With that mission in mind, Joe opened a brick-and-mortar coffee shop in Midtown. After a three-week soft opening, Omen was ready for its official debut in March. “We pretty much depended on organic word of mouth to promote the opening, so we hoped to have around 100 people,” Joe notes. “Around 500 to 600 showed up. They were lined up around the corner from the moment we opened to when we closed. It was amazing to see that kind of support.”

What sets Omen apart from other coffee shops is the experience, according to Joe. “We don’t want people to just walk away with a product that passes the minimum standard of quality,” he says. “Yes, you’ll get a good cup of coffee, but our focus is on the customer. It’s all about the energy in the shop and the conversation you have at the register. My philosophy is that our real product is that experience.”

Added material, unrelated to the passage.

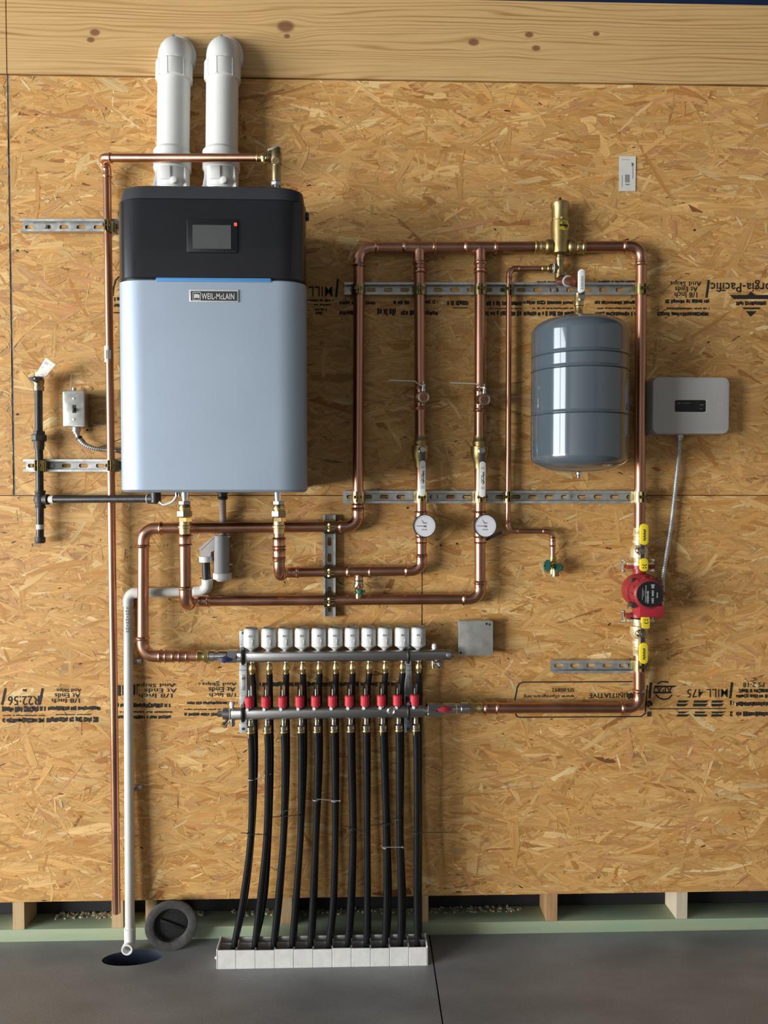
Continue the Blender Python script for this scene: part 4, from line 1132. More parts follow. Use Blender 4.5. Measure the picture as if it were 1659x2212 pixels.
for k in range(8):
    x = sc(-4.5 + 2.4*k); rr = sc(19.5) + 0.0011; q0 = []
    for dx, dz in ((-1, -2.6), (1, -2.6), (1, 2.6), (-1, 2.6)):
        xx = x + sc(dx*(0.9 if k % 2 else 1.1)); q0.append(cl + Vector((xx, -math.sqrt(rr*rr - xx*xx), sc(dz*(0.75 if k % 3 else 1.0)))))
    mk.add(q0, [(0, 1, 2, 3)])
mk.build('label_marks', 'ink', lab, smooth=0)
# tee under the separator and swivel elbow to the tank
c = zz(583)
t = thing('fill_tee', 'small aged brass tee below the air separator with elbow to the tank valve', 'tee', c)
MB().lathe(zz(549), -VZ, [(0, sc(8)), (sc(8), sc(8)), (sc(9), sc(10)), (sc(14), sc(10)), (sc(16), sc(8.5)), (sc(42), sc(8.5)), (sc(43), sc(10.5)), (sc(52), sc(10.5)), (sc(54), sc(8))], 20).build('tee_body', 'brass_dull', t, smooth=40)
mb = MB().lathe(zz(580), -VX, [(0, sc(8)), (sc(10), sc(8.5)), (sc(11), sc(11)), (sc(16), sc(11)), (sc(18), sc(9)), (sc(22), sc(9))], 20); mb.build('branch', 'brass_dull', t, smooth=40)
MB().lathe(zz(580) - VX*sc(12.5), -VX, [(0, sc(11.6)), (sc(3), sc(11.6))], 20).build('sealing_tape', 'teflon', t)
TD, TR = 0.158, 0.1325
tv = P(1250, 650, TD)
e0 = zz(603); e1 = Vector((e0.x + 0.004, -DM - 0.012, e0.z - 0.012)); e2 = Vector((tv.x - 0.012, -TD + 0.014, e0.z - 0.030)); e3 = Vector((tv.x, -TD, e0.z - 0.044))
path = []
for k in range(13):
    u = k/12; path.append(e0*(1-u)**3 + e1*3*u*(1-u)**2 + e2*3*u*u*(1-u) + e3*u**3)
MB().sweep(path, [0.0125 + 0.0025*(1 if k in (2, 3, 9, 10) else 0) for k in range(13)], 18).build('elbow', 'copper_aged', t, smooth=50)
m_ = path[6]; dr = (path[7] - path[5]).normalized()
MB().lathe(m_ - dr*0.004, dr, [(0, 0.0150), (0.003, 0.0155), (0.006, 0.015)], 18).build('sealing_tape', 'teflon', t)
# tank valve
vz = lambda py: P(1250, py, TD)
t = thing('tank_valve', 'small brass valve with upright white handle on top of the grey tank', 'valve', vz(686))
MB().lathe(vz(686), VZ, [(0, 0.0115), (0.006, 0.0125), (0.012, 0.0125), (0.014, 0.011), (0.030, 0.011), (0.032, 0.013), (0.046, 0.013), (0.050, 0.0115), (0.066, 0.0115)], 20).build('body', 'brass', t, smooth=40)
MB().lathe(vz(688), VZ, [(0, 0.0125), (0.010, 0.0125)], 20).build('sealing_tape', 'teflon', t)
s = vz(646) + VN*0.010 + VX*0.004
mb = MB().lathe(s, VN, [(0, 0.009), (0.007, 0.009)], 16); hexring(mb, s + VN*0.010, VN, 0.006, 0.008); mb.build('stem_nut', 'chrome', t)
MB().box(s + VN*0.010 + VZ*0.012, (0.013, 0.004, 0.026), 0.0015).build('lever', 'steel_dark', t)
g0 = P(1255, 608, TD + 0.024); mb = MB(); wall_plate(mb, g0, S(14, TD), S(50, TD), 0.009, S(6.9, TD), 0.002); gr = mb.build('grip', 'white_grip', t)
mk = MB()
for k in range(8):
    q = g0 + VN*0.0093 + VZ*(0.012 - 0.0046*k) + VX*0.0008; w = 0.003 + 0.0012*((k*7) % 3)/2
    mk.add([q + VX*(-w), q + VX*w, q + VX*w - VZ*0.003, q - VX*w - VZ*0.003], [(0, 1, 2, 3)])
mk.build('printed_marks', 'mark_grey', gr, smooth=0)

# expansion tank
tb = P(1250, 1022, TD); tt = P(1250, 688, TD); y_s = P(1250, 722, TD).z; y_b = P(1250, 986, TD).z
t = thing('expansion_tank', 'glossy grey upright expansion tank with rolled ribs', 'tank', tb)
prof = []
hb = y_b - tb.z; ht = tt.z - y_s
for k in range(13):
    a = PI/2*k/12; prof.append((hb - hb*math.cos(a)**0.9 if k < 12 else hb, max(TR*math.sin(a)**0.9, 0.0004)))
def rib(z): return [(z - 0.0075, TR), (z - 0.004, TR), (z - 0.002, TR - 0.0025), (z, TR + 0.0018), (z + 0.003, TR + 0.0018), (z + 0.005, TR), (z + 0.0085, TR)]
prof.append((hb + 0.004, TR))
for py in (898, 804, 773): prof += rib(P(1250, py, TD).z - tb.z)
for k in range(13):
    if k == 0: prof.append((y_s - tb.z - 0.004, TR))
    a = PI/2*k/12; prof.append((y_s - tb.z + ht*math.sin(a)**1.0, max(TR*math.cos(a)**0.55, 0.0004)))
MB().lathe(tb, VZ, prof, 64).build('shell', 'tank_grey', t, smooth=50)
MB().lathe(tt - VZ*0.010, VZ, [(0, 0.022), (0.006, 0.017), (0.010, 0.0145), (0.018, 0.0135)], 20).build('neck', 'tank_grey', t, smooth=60)
MB().lathe(tb + VZ*0.004, -VZ, [(0, 0.009), (0.008, 0.009), (0.010, 0.0065), (0.018, 0.005)], 14).build('air_valve', 'chrome', t, smooth=40)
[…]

Currently, Omen Coffee Co. occupies the first floor of 2647 Washington Ave., but Joe owns the entire building. He has hopes to expand to the second floor and rooftop, offering a truly unique experience to guests. “We’ve got a great view of the Arch, Union Station and the new soccer stadium,” he says. “St. Louis doesn’t really have anything like this as far as coffee spaces are concerned. I’m looking forward to introducing all Omen has to offer. It will be really special for our city.”

Beyond future expansion, Mark’s greatest hope for Omen is that people are inspired by its story. “We often live in a state of fear of failure,” he notes. “I literally lost everything—my job, material possessions, friends, the respect of my family. It was hard, but it taught me that I don’t have to live with that fear of loss. I was able to walk away from what many would consider a dream job because it wasn’t lighting my fire. Part of our branding is to ‘heed the omens.’ For me, that means listen to your heart and do what inspires you. I’m not special. Anyone can follow their passion. You just need to heed the omens.”